There was a note of caution, however. Defining children as outside the criminal justices system, as under Brazil's system of youth justice, does not necessarily solve the problems of youth justice. As Dr. Karyna Batista Sposato reported, during her paper on the Brazilian experience of teens in the justice system, the minimum age of criminal responsibility may be 18, but the rate of custody for children has been on the rise since 1998. Meaningful diversion from the criminal justice system is a matter of practice as well as law: reforms must ensure that when the minimum age of criminal responsibility is raised, children are not merely subject to the same penalties with different names.

Day two of the conference was dominated by talk of group youth violence, specifically gangs. From the London riots of 2011, to Mexico's experience of intervention without criminalisation.

Professor Newburn spoke compellingly of the inaccurate political rhetoric that placed gangs at the heart of the 2011 riots, despite the extensive evidence to the contrary, as well as the harsh custodial consequences for children involved.
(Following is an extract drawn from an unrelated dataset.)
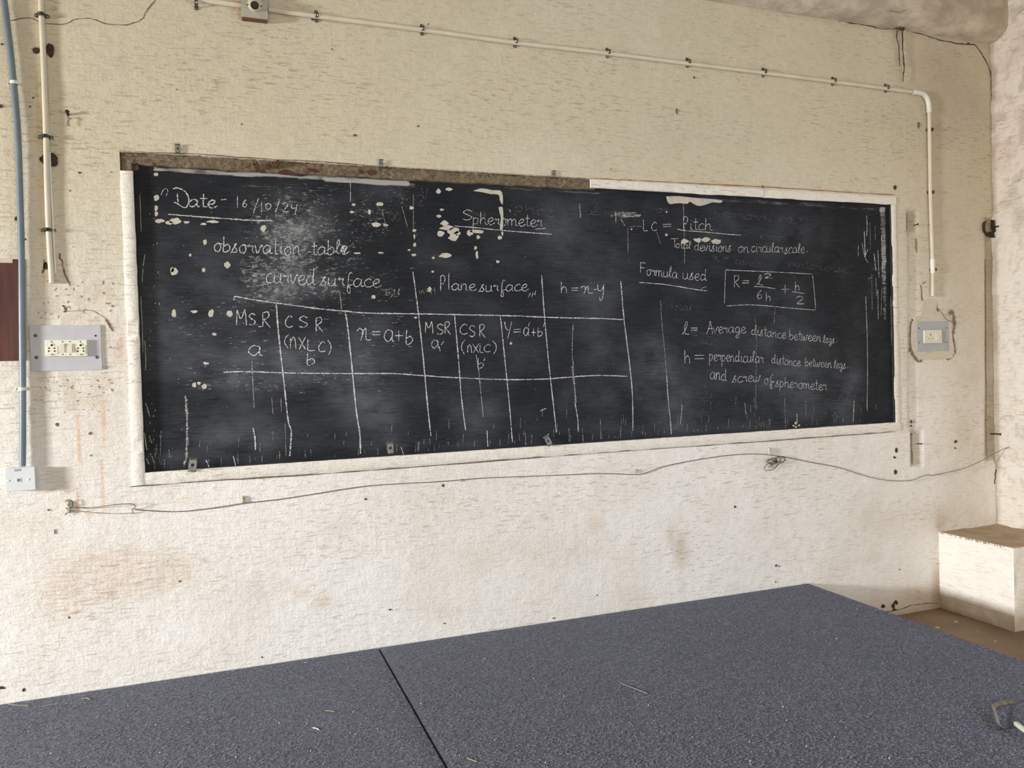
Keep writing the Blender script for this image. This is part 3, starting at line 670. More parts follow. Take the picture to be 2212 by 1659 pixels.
G = {
 'a': (1.0, '.75,.85 .45,1 .1,.55 .2,.05 .5,.05 .76,.5 .8,.95|.8,.95 .78,.3 .85,.05 1.05,.1'), 'b': (.85, '.12,2 .14,1 .12,.05 .5,0 .75,.4 .55,.9 .15,.6'),
 'c': (.8, '.72,.85 .45,1 .1,.55 .2,.05 .55,0 .9,.2'), 'd': (1.0, '.72,.75 .4,.95 .1,.45 .3,0 .7,.3|.78,2 .75,1 .76,.15 1.0,.05'),
 'e': (.8, '.1,.4 .55,.55 .66,.9 .4,1 .1,.5 .3,0 .6,.02 .9,.3'), 'f': (.75, '.7,1.7 .5,1.9 .35,1.2 .3,0 .28,-.8 .5,-.9 .5,-.2 .3,.1 .85,.3'),
 'g': (.9, '.7,.85 .4,1 .1,.6 .25,.1 .65,.35 .72,.95|.72,.95 .7,-.5 .45,-.95 .25,-.6 .95,.2'), 'h': (.9, '.12,2 .12,0|.12,.5 .4,.95 .65,.8 .68,.1 .95,.05'),
 'i': (.5, '.25,1 .25,.15 .5,.05|.25,1.45 .3,1.5'), 'l': (.55, '.0,.15 .4,1.2 .38,1.95 .2,1.5 .22,.2 .5,.05'),
 'm': (1.25, '.05,1 .08,0|.08,.6 .35,1 .52,.7 .54,0|.54,.6 .8,1 .98,.7 1.0,.1 1.25,.05'), 'n': (.85, '.08,1 .1,0|.1,.55 .4,1 .6,.75 .62,.1 .85,.05'),
 'o': (.85, '.45,1 .1,.6 .2,.05 .55,0 .72,.5 .5,.98 .42,.95|.5,.98 .85,.85'), 'p': (.85, '.12,1.1 .12,.1 .12,-1|.12,.7 .45,1 .7,.6 .5,.05 .15,.1'),
 'r': (.7, '.05,.7 .2,1 .25,.75 .55,.9 .5,.3 .7,.05'), 's': (.75, '.0,-.1 .35,.7 .55,1.1 .35,.95 .35,.7 .6,.3 .45,0 .15,.05'),
 't': (.6, '.3,1.9 .3,.3 .4,.02 .65,.1|.02,1.15 .62,1.2'), 'u': (.9, '.08,1 .1,.2 .35,0 .65,.3 .7,1|.7,1 .7,.15 .9,.05'),
 'v': (.75, '.05,1 .3,.0 .65,1 .8,.85'), 'w': (1.1, '.05,1 .12,.1 .35,.05 .5,.8|.5,.8 .55,.1 .8,.1 .95,1 1.1,.85'), 'x': (1.0, '.0,.75 .2,1 .38,.7 .3,.2 .1,0|.95,.9 .7,1 .5,.6 .6,.1 1.0,.05'),
 'y': (.8, '.08,1 .12,.4 .4,.3 .65,.7|.68,1 .6,-.4 .35,-.9 .2,-.5'), '.': (.4, '.15,.05 .22,.08'),
 # full box glyphs (0..1 x 0..1)
 'A': (1, '.0,0 .3,.5 .45,1 .6,.5 .75,.05|.15,.4 .8,.45'), 'C': (1, '.95,.85 .6,1 .1,.6 .1,.2 .5,0 1,.1'), 'F': (1, '.1,1 .12,.5 .1,0|.1,1 .9,.95|.1,.52 .7,.5'), 'L': (1, '.1,1 .12,.5 .15,.02 1,.0'),
 'M': (1, '.0,0 .05,.95|.05,.95 .4,.4 .75,1|.75,1 .85,.5 .9,-.05'), 'P': (1, '.15,1 .15,0|.15,.95 .7,1 .95,.75 .6,.45 .15,.5'), 'R': (1, '.1,1 .12,0|.1,.95 .7,1 .8,.7 .2,.45|.25,.45 1,-.05'),
 'S': (1, '.95,.85 .5,1 .1,.75 .5,.5 .95,.3 .6,0 .05,.08'), 'T': (1, '.0,.95 1,1|.5,1 .5,0'), 'Y': (1, '.0,1 .2,.6 .5,.5|.95,1 .65,.4 .4,0'),
 '(': (1, '1,1 .3,.75 .1,.4 .8,0'), ')': (1, '.0,1 .8,.7 .8,.3 .2,0'), '=': (1, '.0,.9 1,.95|.0,.1 1,.15'), '+': (1, '.0,.5 1,.5|.5,1 .5,0'), "'": (1, '1,1 .0,0'), '/': (1, '1,1 0,0'), '-': (1, '0,.5 1,.6'),
 '1': (1, '.5,1 .5,0'), '0': (1, '.5,1 .05,.6 .3,.02 .8,.15 .95,.7 .5,1'), '2': (1, '.0,.8 .5,1 .85,.75 .4,.3 .2,.05 1,.05'), '6': (1, '.8,1 .2,.6 .1,.1 .6,0 .9,.3 .5,.5 .15,.3'), '4': (1, '.1,1 .1,.6 .7,.6|.95,1 .6,-.1'),
 'H': (1, '.1,1 .12,0|.12,.3 .5,.58 .85,.4 .9,0'), 'N': (1, '.1,.9 .12,0|.12,.5 .5,1 .85,.7 .95,0'), 'X': (1, '.0,1 1,0|1,1 .1,0'), 'B': (1, '.15,1 .1,0 .6,.0 .9,.25 .6,.5 .15,.35'), 'Q': (1, '.8,.9 .3,1 .0,.4 .4,.0 .8,.5 .8,.9|.8,.8 .8,.1 1.0,.05'), 'E': (1, '.0,.4 .55,.55 .66,.9 .4,1 .1,.5 .3,0 .6,.02 1,.4'),
 'l2': (1, '.0,.1 .5,.5 .65,.95 .4,.9 .35,.2 .9,.1'), 'y2': (1, '.08,1 .12,.65 .5,.62 .8,.9|.85,1 .7,.2 .4,0 .3,.2'), 'D': (1, '.15,.75 .25,.3 .3,.2|.0,1 .5,.98 .95,.5 .7,.0 .3,.1 .05,.3'), 'x2': (1, '.0,.75 .2,1 .42,.7 .3,.2 .25,0|.3,.5 .6,1 .6,.3 .7,.05 1.0,.1'),
}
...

Meanwhile, Niamh Hourigan of University College Cork spoke of the need to address the actions that draw children into crime at young ages, calling for the criminalisation of the “grooming of children” such as the using young children as tools in drug dealing.

From the comments of Maud de Boer on the first morning, that “prisons are no place for children” to the closing remarks of Frieder Dünkel, that “the best crime policy is a good welfare policy” there was consensus that a punitive approach to children in conflict with the law has failed. Yet, there was also a definite a suspicion of proposed panaceas and a sense that there are no easy answers.